The bizarre aspect to the assertion around a blocked ambulance was that AM radio shock jocks and conservative politicians had been suggesting that the spike in climate protests in Sydney at the time, were particularly hazardous as they might result in this specific scenario.
Further comments made by the judge include that aerial footage of the bridge showed traffic could simply be diverted into another lane to get around the van, that the activists had made it easy for the police to remove it and that police were on the ready prior to the action taking place.
“The judge made a point of restating that there had been no ambulance and the police agreed,” Edington told Sydney Criminal Lawyers. “And he said that in Coco’s case bail was in some respect a form of custody.”
Judge Williams also found the 13 days Violet spent in Silverwater prison, after being sentenced in December, amounted to solitary confinement and her bail conditions had led to 97 days of “virtual house arrest”.
“Bail controls”
Coco’s conviction that stuck was obstructing a bridge under amended section 144G of the Roads Act 1993 (NSW), which is part of Perrottet’s extreme antiprotest regime enacted last April, following a spate of climate actions staged by Stop Fossil Fuel Subsidies and Blockade Australia the month prior.
In response to these laws and the steep sentence Coco was delivered last December, a sizable group of protesters staged a rally out the front of the Downing Centre Court on Wednesday morning, and those who spoke addressed the police targeting of climate defenders in particular.
“The police taskforces are using politicised power to maintain control over us,” said Beyond War activist educator Margaret Pestorius. “What we’ve discovered is a new system of policing.
“These police taskforces are dangerous. They draw their power from political rhetoric. They draw money from the state, and they are provided by governments with incarceration rights via bail.”
At the time of the uptick in climate actions last March, NSW police established Strike Force Guard to specifically combat the peaceful but disruptive protesters. And the unit was part of a questionable operation involving a meeting of activists on private property being surveilled and then raided.
Another key gripe, which Pestorius raised, is the use of bail conditions to punish and to prevent activists associating with others and taking part in further protests.
These sorts of “bail controls” have been raised since the Extinction Rebellion protests of the spring of 2019.
“Bail is the issue here. Not the big sentences but bail,” warned Pestorius. “These police taskforces are dangerous because they draw power from the agitating and dog whistling of the premier, with cheering from the Labor opposition.”
“We’ve got the Labor opposition in cahoots,” she added. “They’re in it together.”
“Shame on the NSW police”
On exiting the court under the terms of a CRO, Coco told reporters, “We are in a climate emergency. We are in the final hours to change the trajectory of hell on Earth. We must continue to raise the alarm on the climate and ecological emergency as loudly and boldly as possible.”

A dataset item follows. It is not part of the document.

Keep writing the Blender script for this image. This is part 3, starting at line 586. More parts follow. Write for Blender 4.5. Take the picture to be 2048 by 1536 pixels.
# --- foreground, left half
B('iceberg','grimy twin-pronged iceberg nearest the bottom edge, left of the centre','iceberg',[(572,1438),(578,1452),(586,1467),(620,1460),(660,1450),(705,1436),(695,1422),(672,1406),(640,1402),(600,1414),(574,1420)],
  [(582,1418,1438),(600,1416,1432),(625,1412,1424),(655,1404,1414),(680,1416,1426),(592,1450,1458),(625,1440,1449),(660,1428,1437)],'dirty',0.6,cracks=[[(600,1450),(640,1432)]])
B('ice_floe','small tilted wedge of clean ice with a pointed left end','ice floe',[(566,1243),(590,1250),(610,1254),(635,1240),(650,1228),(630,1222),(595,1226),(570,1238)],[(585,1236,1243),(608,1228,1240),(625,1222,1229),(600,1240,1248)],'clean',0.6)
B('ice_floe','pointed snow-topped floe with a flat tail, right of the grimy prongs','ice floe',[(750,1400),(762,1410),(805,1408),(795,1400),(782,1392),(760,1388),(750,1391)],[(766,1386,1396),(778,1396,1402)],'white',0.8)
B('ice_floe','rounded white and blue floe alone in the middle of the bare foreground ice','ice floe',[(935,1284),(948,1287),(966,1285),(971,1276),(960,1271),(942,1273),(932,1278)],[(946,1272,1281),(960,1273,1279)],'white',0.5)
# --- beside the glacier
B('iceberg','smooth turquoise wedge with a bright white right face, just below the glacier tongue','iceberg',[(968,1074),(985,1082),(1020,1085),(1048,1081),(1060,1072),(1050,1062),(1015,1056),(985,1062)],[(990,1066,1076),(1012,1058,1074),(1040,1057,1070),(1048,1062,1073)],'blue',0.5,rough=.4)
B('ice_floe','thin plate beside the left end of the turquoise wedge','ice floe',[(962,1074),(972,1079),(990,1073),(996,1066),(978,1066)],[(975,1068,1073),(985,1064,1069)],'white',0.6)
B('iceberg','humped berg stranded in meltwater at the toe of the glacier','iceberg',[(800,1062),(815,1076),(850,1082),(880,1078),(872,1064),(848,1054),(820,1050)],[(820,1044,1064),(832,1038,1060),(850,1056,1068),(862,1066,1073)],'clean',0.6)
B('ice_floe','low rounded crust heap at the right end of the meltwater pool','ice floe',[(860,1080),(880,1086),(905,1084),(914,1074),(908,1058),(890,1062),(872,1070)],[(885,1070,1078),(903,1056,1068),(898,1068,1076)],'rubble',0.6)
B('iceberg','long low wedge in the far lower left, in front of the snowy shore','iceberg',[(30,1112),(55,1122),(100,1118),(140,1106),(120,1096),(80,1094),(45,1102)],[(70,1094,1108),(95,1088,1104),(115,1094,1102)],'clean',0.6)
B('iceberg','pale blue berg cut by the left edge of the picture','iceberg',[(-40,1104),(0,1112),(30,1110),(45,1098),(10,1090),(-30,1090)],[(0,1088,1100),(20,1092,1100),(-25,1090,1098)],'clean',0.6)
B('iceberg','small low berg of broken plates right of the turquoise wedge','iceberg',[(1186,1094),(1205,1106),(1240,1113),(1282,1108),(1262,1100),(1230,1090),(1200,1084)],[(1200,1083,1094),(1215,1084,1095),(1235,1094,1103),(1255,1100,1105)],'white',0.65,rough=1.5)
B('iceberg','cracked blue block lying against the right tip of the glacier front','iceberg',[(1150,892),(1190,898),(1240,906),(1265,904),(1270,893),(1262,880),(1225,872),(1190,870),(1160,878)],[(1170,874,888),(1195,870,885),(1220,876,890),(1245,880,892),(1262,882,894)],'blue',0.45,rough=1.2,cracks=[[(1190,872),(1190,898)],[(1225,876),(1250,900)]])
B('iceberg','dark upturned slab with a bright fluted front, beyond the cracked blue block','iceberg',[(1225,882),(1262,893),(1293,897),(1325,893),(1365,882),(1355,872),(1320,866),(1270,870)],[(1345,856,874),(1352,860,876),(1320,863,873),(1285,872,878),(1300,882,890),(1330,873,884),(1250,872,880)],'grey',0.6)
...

However, as has become apparent, the strongarm of the NSW government, the NSW police, is actively pursuing those who are raising this alarm in the community and trying to silence them at the behest of Macquarie Street: a situation that is obviously benefiting fossil fuel industry donors.
“We are about to see the NSW police go into the court behind, and I hope apologise and grovel to the court for lying and for lying to the people of NSW,” Senator David Shoebridge told the protesters on Wednesday morning.
Shoebridge described the ambulance scenario as a “fiction… designed to play into a political moment and justify laws.” And he added that the laws were passed to specifically silence climate defenders and then were justified by the lies regarding an ambulance.
“The political class… has decided not to deal with the root cause of the problem, not to keep coal and gas in the ground and protect our future, but to put in gaol those who stand up and demand more,” Shoebridge made clear.
“And thanks to the police for coming out in great numbers like they always do to these actions,” the senator remarked wryly. “Where are the horses?”